Se il tempo, esattamente come lo spazio, è a sua volta limitato - 24 ore al giorno, un determinato numero di anni di vita - il suo consumo a livello individuale ci lascerà sfiniti, ma a livello globale ha il pregio di riprodursi continuamente. Il ciclo nascita/morte presenta ancora un saldo positivo, sul piano planetario.

Dunque, questa ‘nuova frontiera espansiva’ del capitalismo non sembra destinata a trovare il suo limite. Quanto meno, non nel breve tempo - appunto. O perlomeno, non lo troverà ‘naturalmente’. Dovremo porlo noi.

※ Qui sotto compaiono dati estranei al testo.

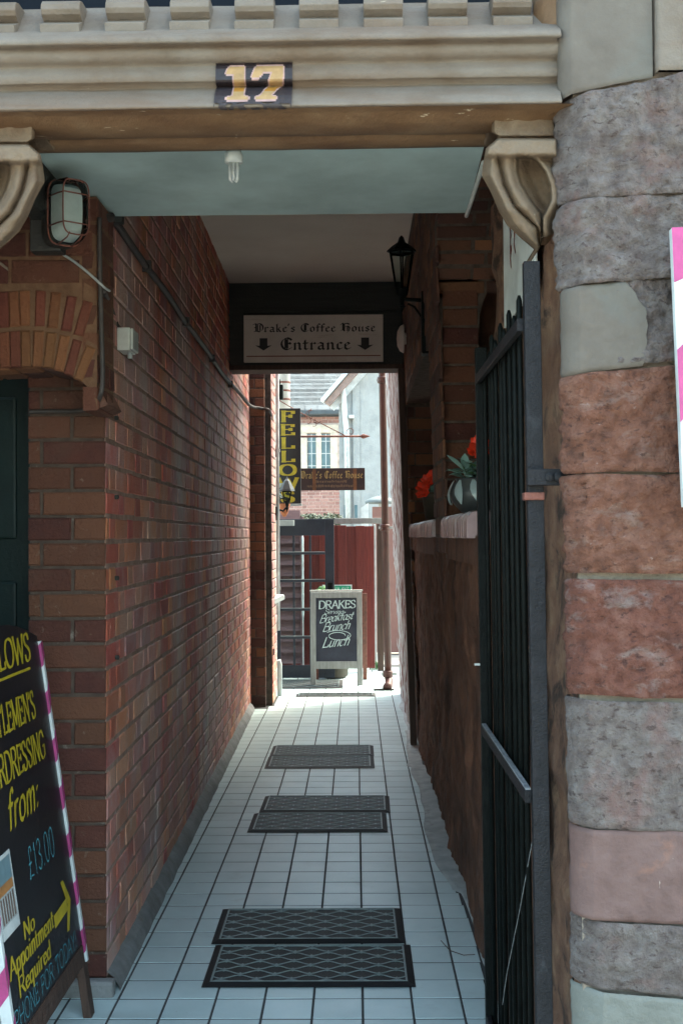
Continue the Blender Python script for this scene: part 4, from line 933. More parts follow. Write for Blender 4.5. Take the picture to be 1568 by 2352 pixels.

Attraverso la rivendicazione di una inversione di tendenza, che riduca i tempi di lavoro a parità di retribuzione (cosa già possibile, grazie alla robotica e all’uso di algoritmi complessi). Attraverso la riappropriazione dei dati che produciamo, la cui capitalizzazione deve essere socializzata tra i produttori, e vincolata all’assenso esplicito di questi. Attraverso l’uso ludico e creativo dei dati collettivamente prodotti, perché non tutto deve essere monetizzato, e dalla nostra vita non vogliamo solo produzione e consumo.

1 Cfr. Valerio Massimo Manfredi, Mare greco, Mondadori.
2 Cfr. Fernand Braudel, Opere principali.
3 Forse unica eccezione, il saggio di Jean-Paul Galibert, I cronofagi. I 7 principi dell’ipercapitalismo, Stampa Alternativa.